Vielleicht ist es so auch zu erklären, dass der Prophet das Volk nicht einfach dazu einlädt, sich Getreide, Wein und Milch schenken zu lassen. Vielmehr wählt er die paradoxe Formulierung: Kommt und kauft – ohne Geld, kauft – ohne Bezahlung! Die Menschen sollen kommen und kaufen. Das heißt: Sie sollen sich aufmachen und bemühen. Auch wenn die Gaben, um die es geht, nicht einfach im Geschäft zu kaufen sind, sie fallen ihnen auch nicht einfach in den Schoß. Nur wenn ich mich um die Gaben mühe, weiß ich sie in ihrem Wert erst wirklich zu schätzen. Gilt das nicht auch für die Gaben der Versöhnung, des Friedens und der Gemeinschaft unter den Nationen? Ich habe kein Anrecht auf Frieden und Versöhnung. Ich kann beides nicht erzwingen. Ich kann es nicht kaufen wie etwas, das ich einmal bezahlt habe und dann besitze. Aber Frieden und Freundschaft fallen mir in der Regel auch nicht einfach so zu. Ich muss mich immer wieder um sie bemühen, muss die ganze Kraft meines Herzens einsetzen.
Bei diesen Bemühungen bleiben wir nicht bewahrt vor Enttäuschungen und Rückschlägen, verursacht nicht nur durch die anderen, sondern auch durch uns selbst: Etwa dann, wenn wir spüren, dass es uns schwerfällt, den anderen in seinem Anderssein anzunehmen; wenn wir uns fragen, ob all unser Engagement überhaupt Sinn macht und Antwort findet; wenn wir den Eindruck haben, uns fehlt die Kraft zu Dialog und Versöhnung.

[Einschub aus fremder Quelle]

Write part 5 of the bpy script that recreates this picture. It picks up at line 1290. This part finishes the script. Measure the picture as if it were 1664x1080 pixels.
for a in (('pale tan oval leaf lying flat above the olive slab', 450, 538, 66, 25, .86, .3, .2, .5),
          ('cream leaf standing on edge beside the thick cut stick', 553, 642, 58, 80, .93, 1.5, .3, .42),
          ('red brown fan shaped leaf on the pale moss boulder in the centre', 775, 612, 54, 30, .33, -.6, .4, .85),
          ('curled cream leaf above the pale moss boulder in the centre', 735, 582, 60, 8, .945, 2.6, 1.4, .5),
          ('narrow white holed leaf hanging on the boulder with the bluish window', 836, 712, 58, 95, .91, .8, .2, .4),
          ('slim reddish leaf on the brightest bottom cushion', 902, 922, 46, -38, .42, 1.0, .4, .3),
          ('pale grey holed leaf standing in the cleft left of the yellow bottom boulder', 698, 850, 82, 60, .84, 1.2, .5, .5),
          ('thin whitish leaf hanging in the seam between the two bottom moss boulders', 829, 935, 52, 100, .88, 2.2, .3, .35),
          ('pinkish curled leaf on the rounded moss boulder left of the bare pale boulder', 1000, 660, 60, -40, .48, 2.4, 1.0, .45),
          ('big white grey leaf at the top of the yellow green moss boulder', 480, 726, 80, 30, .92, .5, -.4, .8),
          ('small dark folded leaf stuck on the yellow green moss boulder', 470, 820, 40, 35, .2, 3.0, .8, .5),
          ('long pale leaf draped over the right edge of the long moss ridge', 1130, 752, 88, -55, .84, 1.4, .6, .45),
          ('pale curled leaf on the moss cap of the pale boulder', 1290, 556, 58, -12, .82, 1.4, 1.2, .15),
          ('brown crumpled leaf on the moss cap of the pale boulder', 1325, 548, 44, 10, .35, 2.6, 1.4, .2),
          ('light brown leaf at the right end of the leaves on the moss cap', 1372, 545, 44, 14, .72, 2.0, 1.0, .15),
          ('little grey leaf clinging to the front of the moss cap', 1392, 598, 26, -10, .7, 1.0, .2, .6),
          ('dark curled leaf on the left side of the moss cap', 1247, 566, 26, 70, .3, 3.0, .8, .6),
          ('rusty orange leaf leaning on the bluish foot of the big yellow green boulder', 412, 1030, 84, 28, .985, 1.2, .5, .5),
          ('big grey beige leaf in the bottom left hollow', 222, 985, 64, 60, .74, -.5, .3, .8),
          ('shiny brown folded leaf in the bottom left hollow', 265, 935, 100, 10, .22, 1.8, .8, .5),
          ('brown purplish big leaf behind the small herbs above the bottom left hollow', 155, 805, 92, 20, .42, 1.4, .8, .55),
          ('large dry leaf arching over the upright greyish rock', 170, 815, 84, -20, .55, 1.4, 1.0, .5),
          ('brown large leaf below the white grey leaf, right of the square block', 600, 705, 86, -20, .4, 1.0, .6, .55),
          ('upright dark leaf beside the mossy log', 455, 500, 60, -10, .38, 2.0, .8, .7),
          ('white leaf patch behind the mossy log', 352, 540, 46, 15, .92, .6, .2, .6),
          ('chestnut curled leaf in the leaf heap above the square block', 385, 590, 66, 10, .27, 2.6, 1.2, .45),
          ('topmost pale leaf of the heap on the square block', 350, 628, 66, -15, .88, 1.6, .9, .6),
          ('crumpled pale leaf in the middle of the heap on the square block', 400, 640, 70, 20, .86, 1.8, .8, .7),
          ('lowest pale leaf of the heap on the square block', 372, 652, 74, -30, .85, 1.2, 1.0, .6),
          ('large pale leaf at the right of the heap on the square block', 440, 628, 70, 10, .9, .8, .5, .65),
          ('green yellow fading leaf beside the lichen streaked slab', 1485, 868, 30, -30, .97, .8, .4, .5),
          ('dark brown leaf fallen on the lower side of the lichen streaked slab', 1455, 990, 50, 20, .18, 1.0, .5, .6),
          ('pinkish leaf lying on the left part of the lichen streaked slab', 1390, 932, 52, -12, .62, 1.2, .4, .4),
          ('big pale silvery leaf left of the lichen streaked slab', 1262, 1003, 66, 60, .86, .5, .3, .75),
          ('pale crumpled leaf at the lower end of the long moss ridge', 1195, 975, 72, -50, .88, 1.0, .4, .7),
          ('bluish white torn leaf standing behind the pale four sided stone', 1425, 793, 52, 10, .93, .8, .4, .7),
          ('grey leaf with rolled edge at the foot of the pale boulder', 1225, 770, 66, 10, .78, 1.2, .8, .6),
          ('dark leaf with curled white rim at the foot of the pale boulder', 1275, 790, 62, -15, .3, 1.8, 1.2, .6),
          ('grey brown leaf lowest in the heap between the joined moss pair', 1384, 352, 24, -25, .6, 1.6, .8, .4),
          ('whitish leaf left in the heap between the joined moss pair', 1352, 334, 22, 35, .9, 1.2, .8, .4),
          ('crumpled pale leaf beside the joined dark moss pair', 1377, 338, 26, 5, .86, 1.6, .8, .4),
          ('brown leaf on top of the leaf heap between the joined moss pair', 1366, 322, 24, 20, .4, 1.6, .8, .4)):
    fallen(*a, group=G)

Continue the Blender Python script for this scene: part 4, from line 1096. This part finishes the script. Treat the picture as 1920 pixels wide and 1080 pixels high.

In diesen Momenten sind wir den Jüngern im heutigen Evangelium nahe: Sie haben den Eindruck, dass sie den Menschen am Ende des Tages nicht das geben können, was sie brauchen und wonach sie hungern. Deshalb wollen sie sie wegschicken. Doch Jesus sagt: „Sie brauchen nicht wegzugehen. Gebt ihr ihnen zu essen!“ (Mt 14,16) Gebt ihr ihnen das Brot, das man mit Geld nicht kaufen kann, das Brot, das den Hunger des Herzens stillt: den Hunger nach Sinn, nach Gemeinschaft, nach Frieden! Auch wenn ihr meint, ihr selbst hättet davon zu wenig. Das Wenige, das ihr habt, setzt ein! Setzt es ein in der Kraft des Glaubens. Setzt es ein in der Hoffnung auf mich! Und wenn es auch noch so wenig ist, aber setzt es ein! Mag euer Wille zur Gemeinschaft mit allen Menschen auch schwach sein, eure Hoffnung auf Frieden gering, eure Liebe zum Nächsten klein, zeigt sie und teilt sie – gegen alle Widerstände! Dann werdet ihr erleben, dass euer Vorrat nicht kleiner wird, sondern größer. Das Wenige wird wachsen, es wird mehr.
Liebe Schwestern und Brüder, wenn wir der Weisung Jesu folgen, wenn wir nicht nur das wichtig nehmen, was man gegen Geld kaufen und verkaufen kann, sondern uns um das bemühen, was den Hunger des menschlichen Herzens stillt, dann werden Frieden und Versöhnung unter uns wachsen. Am Ende wird es reichen für alle, und es wird noch einen Überschuss geben… - „zwölf Körbe voll“.